The run up to the Sochi Olympics has revealed that the human foundations of friendship, which ought to underpin and add lustre to the snow show, are shaky. In fact, they are completely rotten, as was revealed by the Channel 4 documentary, aired on Wednesday, in which organised packs of men and women are seen ‘hunting’ other human beings because of their sexual orientation. This is being done in a systematic and cold blooded way, reminiscent of the practices of the secret police in the era of Cold War Russia.

What is even more disturbing is that the Russian Orthodox Church has given tacit approval to these activities, not only by endorsing the Duma’s recent anti-gay law, which purports to protect minors from sexual assault, but by pressing for a return to an earlier law, repealed in 1993, whereby homosexuality was a crime and the perpetrators subject to long and harsh prison sentences. The Russian Orthodox Church has also publicly declared that it considers all gays to be potential, if not actual, paedophiles.

No commonality of friendship based on love for humanity can possibly exist between such a Church and those who think of themselves as disciples of Christ.
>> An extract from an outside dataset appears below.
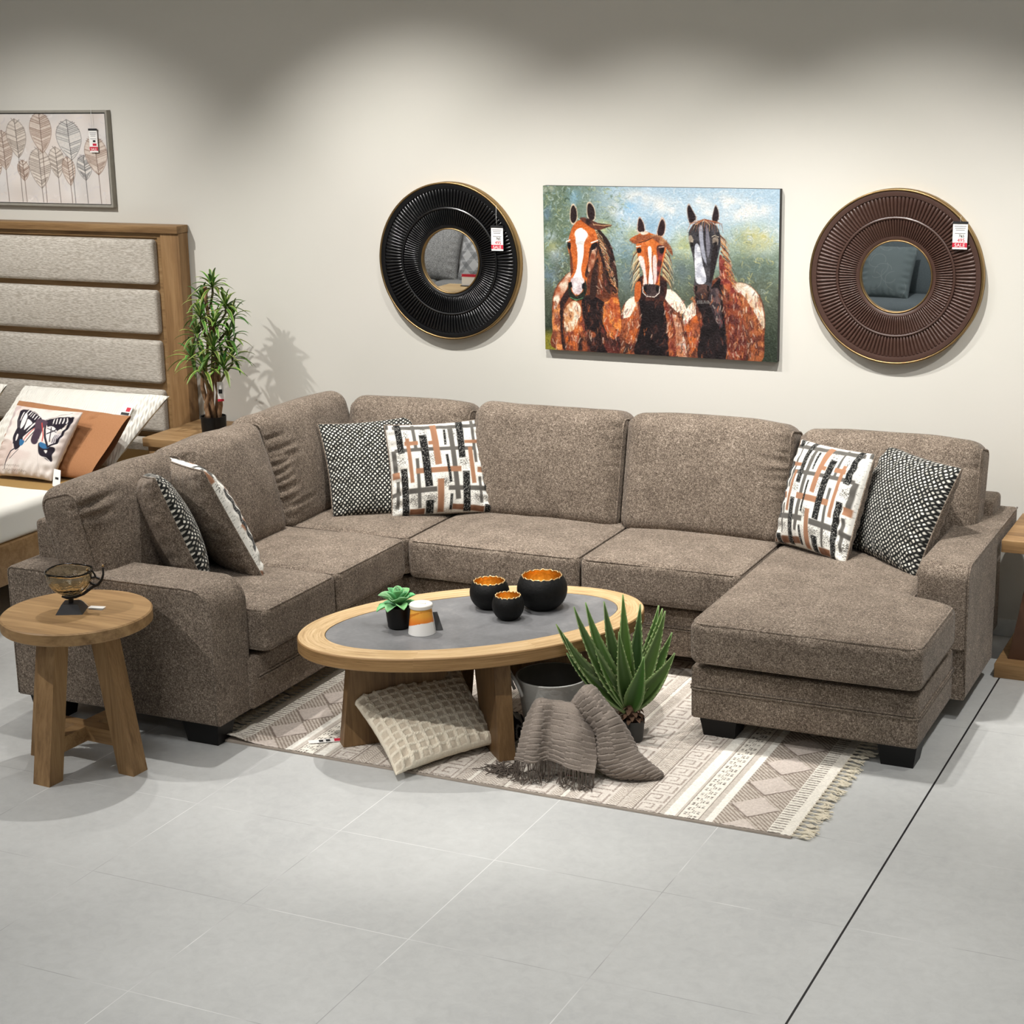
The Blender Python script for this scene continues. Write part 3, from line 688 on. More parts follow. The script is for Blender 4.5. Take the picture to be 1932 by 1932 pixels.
xs = np.linspace(rx0, rx1, w_)[None, :] * np.ones((h_, 1)); ys = np.linspace(0, 1, h_)[:, None] * (ry1 - ry0) + ry0 + 0.0 * xs
ys = ys + 0.012 * (xs - rx0) / (rx1 - rx0) * 0 
zs = 0.011 + 0.0012 * gr + 0.02 * np.exp(-((xs - rx0) / 0.10) ** 2 - ((ys - ry0) / 0.05) ** 2)
rug = empty('area_rug', 'cream and taupe patterned rug with tasselled ends, under the coffee table', 'rug', ((rx0 + rx1) / 2, (ry0 + ry1) / 2, 0))
make('woven_field', np.stack([xs, ys, zs], -1), gridF(w_, h_) if False else gridF(h_, w_), M['vrug'], rug, col=colr.reshape(-1, 3))
mb = MB().box(rx0, rx1, ry0 - .004, ry1, 0.0008, 0.009); mb.build('backing', plain('grey_backing', rgb(168, 156, 144), 0.95), rug)
def fringe(x, sgn, n, rr):
    mb = MB(); r = random.Random(rr); y = ry0 + 0.01
    while y < ry1 - 0.01:
        ln = r.uniform(.06, .085); a = r.uniform(-0.4, 0.2); knot = .018
        mb.add(*tube([(x - sgn * .004, y - .008, .010), (x + sgn * knot, y, .010), (x - sgn * .004, y + .008, .010)], .0032, 5))
        for k in range(7):
            aa = a + r.uniform(-0.35, 0.35); l2 = ln * r.uniform(0.75, 1.1); p = [(x + sgn * knot, y, .009)]
            for j in range(1, 5): p.append((x + sgn * (knot + (l2 - knot) * j / 4 * math.cos(aa)), y + (l2 - knot) * j / 4 * math.sin(aa) + r.uniform(-.002, .002), .006 + r.uniform(0, .008)))
            mb.add(*tube(p, [.0034, .0036, .0034, .0028, .0018], 5))
        y += r.uniform(.030, .038)
    return mb
for x, sg, nm in ((rx1, 1, 3), (rx0, -1, 4)):
    f = fringe(x, sg, 7, nm).build('tassel_fringe', plain('cream_yarn', rgb(222, 213, 192), 0.95, nscale=200, vary=0.12), rug)
    f['kind'] = 'stuff'

# =================================================================== COFFEE TABLE
tc, ta, tb_, tr = np.array([-3.034, 5.923]), 0.692, 0.418, math.radians(44)
E1 = np.array([math.cos(tr), math.sin(tr)]); E2 = np.array([-math.sin(tr), math.cos(tr)])
ct = empty('coffee_table', 'oval oak coffee table with a grey stone inlay in its top', 'coffee table', (tc[0], tc[1], 0), tr)
def ell(a, b, z, n=144): return [(*(tc + a * math.cos(2 * math.pi * k / n) * E1 + b * math.sin(2 * math.pi * k / n) * E2), z) for k in range(n)]
n_ = 144; rows = [ell(ta - .004, tb_ - .004, .398), ell(ta, tb_, .402), ell(ta, tb_, .446), ell(ta - .004, tb_ - .004, .45), ell(ta - .105, tb_ - .105, .45), ell(ta - .107, tb_ - .107, .440)]
def rings(rows, u0=0):
    V = [p for r in rows for p in r]; F = []; n = len(rows[0])
    for i in range(len(rows) - 1):
        for k in range(n): F.append((i * n + k, i * n + (k + 1) % n, (i + 1) * n + (k + 1) % n, (i + 1) * n + k))
    return V, F
def rim_mesh(name, rows, mat, segs=9, flat=True):
    V = []; F = []; UV = []; n = len(rows[0])
    for i in range(len(rows) - 1):
        for k in range(n):
            b = len(V); s0 = int(k / n * segs) * 3.7
            V += [rows[i][k], rows[i][(k + 1) % n], rows[i + 1][(k + 1) % n], rows[i + 1][k]]
            for (kk, ii) in ((k, i), (k + 1, i), (k + 1, i + 1), (k, i + 1)): UV.append((kk / n * 3.6 + s0, ii * 0.35 / 3 + s0 * 0.31))
            F.append((b, b + 1, b + 2, b + 3))
    me_ = make(name, V, F, mat, ct, True, UV); return me_
top_ = rim_mesh('table_rim', rows[3:6], M['oak_rim'])
rim_mesh('table_edge', rows[0:4], M['oak_side'], 3)
V, F = rings([ell(ta - .108, tb_ - .108, .436), ell(ta - .108, tb_ - .108, .4485)]); F.append(tuple(range(144, 288))); 
def stone():
    n = NT('grey_stone_inlay'); co = n.coord(); a = n.noise(co, 7, 5, 0.65, 0.6); b = n.noise(co, 60, 3)
    v = n.math('ADD', n.math('MULTIPLY', a, .8), n.math('MULTIPLY', b, .2)); n.base(n.ramp(v, [(0.3, rgb(98, 98, 99)), (0.55, rgb(116, 116, 117)), (0.75, rgb(138, 137, 135))]))
    n.l(n.ramp(a, [(0.3, (.42, .42, .42, 1)), (.7, (.58, .58, .58, 1))]), n.b.inputs['Roughness']); n.b.inputs['Specular IOR Level'].default_value = 0.4; return n.m
make('stone_inlay', V, F, stone(), ct, False)
V, F = rings([ell(ta - .004, tb_ - .004, .398), ell(.02, .02, .398)]); make('table_underside', V, F, M['oak_dark'], ct, False)
for dirv, r0, r1, rt0 in ((-E1, .545, .22, .50), (E1, .545, .22, .50), (-E2, .385, .16, .34), (E2, .385, .16, .34)):
    pn = np.array([-dirv[1], dirv[0]]) * 0.032
    def pt(r, z, s): q = tc + dirv * r + pn * s; return (q[0], q[1], z)
    b0, b1, t0, t1 = r1 + .02, r0, .06, rt0
    z0 = .0125
    MB().hexa([pt(b0, z0, -1), pt(b1, z0, -1), pt(b1, z0, 1), pt(b0, z0, 1)], [pt(t0, .398, -1), pt(t1, .398, -1), pt(t1, .398, 1), pt(t0, .398, 1)]).build('leg', M['oak_dark'], ct, False)

# =================================================================== ROUND SIDE TABLE (front left)
st = empty('side_table', 'round oak side table with four splayed legs, in front of the left armrest', 'side table', (-4.245, 5.045, 0))
sc_ = (-4.245, 5.05, 0)
MB().lathe([(0, .552), (.272, .552), (.278, .557), (.278, .595), (.273, .60), (0, .60)], 96, sc_).build('table_top', M['oak_top'], st)
feet = {'a': (-4.262, 4.80), 'b': (-4.00, 5.035), 'c': (-4.49, 5.055), 'd': (-4.228, 5.29)}
def leg_at(fx, fy, tx, ty, z1=.552, z0=0.0, s=.036):
    d = np.array([fx - sc_[0], fy - sc_[1]]); ang = math.atan2(d[1], d[0]); a = np.array([math.cos(ang), math.sin(ang)]) * s; b = np.array([-math.sin(ang), math.cos(ang)]) * s * 1.1
    q = lambda cx, cy, z: [(cx - a[0] - b[0], cy - a[1] - b[1], z), (cx + a[0] - b[0], cy + a[1] - b[1], z), (cx + a[0] + b[0], cy + a[1] + b[1], z), (cx - a[0] + b[0], cy - a[1] + b[1], z)]
    return q(fx, fy, z0), q(tx, ty, z1)
for k, (x, y) in feet.items():
    ix, iy = sc_[0] + (x - sc_[0]) * .88, sc_[1] + (y - sc_[1]) * .88
    b, t = leg_at(ix, iy, sc_[0] + (x - sc_[0]) * .50, sc_[1] + (y - sc_[1]) * .50)
    MB().hexa(b, t).build('leg', M['oak_z'], st, False)
for k1, k2, z in (('a', 'd', .10), ('b', 'c', .102)):
    p, q = np.array(feet[k1]), np.array(feet[k2]); c_ = np.array(sc_[:2]); p = c_ + (p - c_) * .80; q = c_ + (q - c_) * .80
    d = (q - p) / np.linalg.norm(q - p); nn = np.array([-d[1], d[0]]) * .027
    MB().hexa([(*(p - nn), z), (*(q - nn), z), (*(q + nn), z), (*(p + nn), z)], [(*(p - nn), z + .058), (*(q - nn), z + .058), (*(q + nn), z + .058), (*(p + nn), z + .058)]).build('stretcher', M['oak'], st, False)

# =================================================================== OAK BENCH TABLE (right edge)
bt = empty('end_table', 'oak end table with thick top and base slabs, beside the right armrest', 'side table', (-1.0, 7.5, 0))
MB().box(-1.285, -.70, 7.27, 7.74, .548, .60, .003).build('table_top', M['oak'], bt)
MB().box(-1.292, -.70, 7.28, 7.74, .0, .062, .003).build('base_slab', M['oak'], bt)
for x0, x1, y_ in ((-1.17, -1.25, 7.36), (-1.22, -.80, 7.5)):
    MB().hexa([(x1, y_, .062), (x1 + .07, y_, .062), (x1 + .07, y_ + .06, .062), (x1, y_ + .06, .062)], [(x0, y_, .548), (x0 + .07, y_, .548), (x0 + .07, y_ + .06, .548), (x0, y_ + .06, .548)]).build('leg', plain('red_brown_wood', rgb(82, 54, 36), 0.55), bt, False)

# =================================================================== THINGS ON THE COFFEE TABLE
gold = NT('gold_leaf'); g_ = gold.noise(gold.coord(), 90, 3, .6); gold.base(gold.ramp(g_, [(.3, rgb(222, 172, 92)), (.7, rgb(246, 206, 128))])); gold.bump(g_, .5, .002); M['gold'] = gold.set(Metallic=1.0, Roughness=0.36)
blk = NT('hammered_black'); g_ = blk.noise(blk.coord(), 70, 2, .6); blk.base(rgb(9, 9, 9)); blk.bump(g_, .5, .003); blk.b.inputs['Specular IOR Level'].default_value = .25; M['hammer'] = blk.set(Roughness=0.6)
def bowl(name, label, x, y, R, H, z=.4495):
    o = empty(name, label, 'bowl', (x, y, z), 0, 'black bowls with gold inside'); seg = 64; rr = random.Random(int(R * 1000))
    n = 16; prof = [(0, 0), (R * .52, 0), (R * .58, .003)]
    for i in range(1, n + 1):
        t = i / n; a = -0.98 + t * 1.66; prof.append((R * math.cos(a) ** .9 if math.cos(a) > 0 else 0, .004 + (H - .004) * (math.sin(a) - math.sin(-.98)) / (math.sin(.68) - math.sin(-.98))))
    top_r = prof[-1][0]; outer = prof; inner = [(max(0, r - .004), zz + (.004 if i < 3 else 0)) for i, (r, zz) in enumerate(prof)][::-1]
    def wob(V, amt=.002):
        V = np.array(V); k = sstep(H * .9, H, V[:, 2] - z); ang = np.arctan2(V[:, 1] - y, V[:, 0] - x); V[:, 2] += k * amt * (np.sin(ang * 17) + np.sin(ang * 29 + 1) * .7); return V
    V, F = lathe(outer, seg, (x, y, z)); F = [f for f in F if len(f) == 4]; make('bowl_shell', wob(V), F, M['hammer'], o)
    V, F = lathe(inner, seg, (x, y, z)); F = [f for f in F if len(f) == 4]; make('gold_lining', wob(V), F, M['gold'], o)
    P = [(x + (top_r - .002) * math.cos(t), y + (top_r - .002) * math.sin(t), z + H + .002 * (math.sin(t * 17) + math.sin(t * 29 + 1) * .7)) for t in np.linspace(0, 2 * math.pi, 97)[:-1]]
    V, F = tube(P, .0026, 6, True); make('rim', V, F, plain('pale_gold_rim', rgb(214, 180, 128), .35, .8), o)
bowl('decor_bowl', 'largest hammered black bowl with a gold inside', -2.855, 6.170, .100, .132)
bowl('decor_bowl', 'middle-sized black bowl, gold inside, furthest left of the bowls', -3.050, 6.095, .079, .108)
bowl('decor_bowl', 'smallest black bowl with gold inside, in front of the other two', -2.918, 5.990, .063, .094)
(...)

Neither can it exist at the Sochi Olympics until forgiveness for what has been going on in the streets of Moscow, and no doubt elsewhere, is sought.

It is easy for many of us to feel we can approach the coming season of Lent with a clear conscience with respect to violence towards gays. But should we not look a little further and ask ourselves whether our so called loving attitudes to gay members of our churches really are loving? Do they derive from the kind of friendship shown by Jesus to all who asked for it? Jesus tells his friends that he has not come to abolish the law but to fulfil, or complete, it.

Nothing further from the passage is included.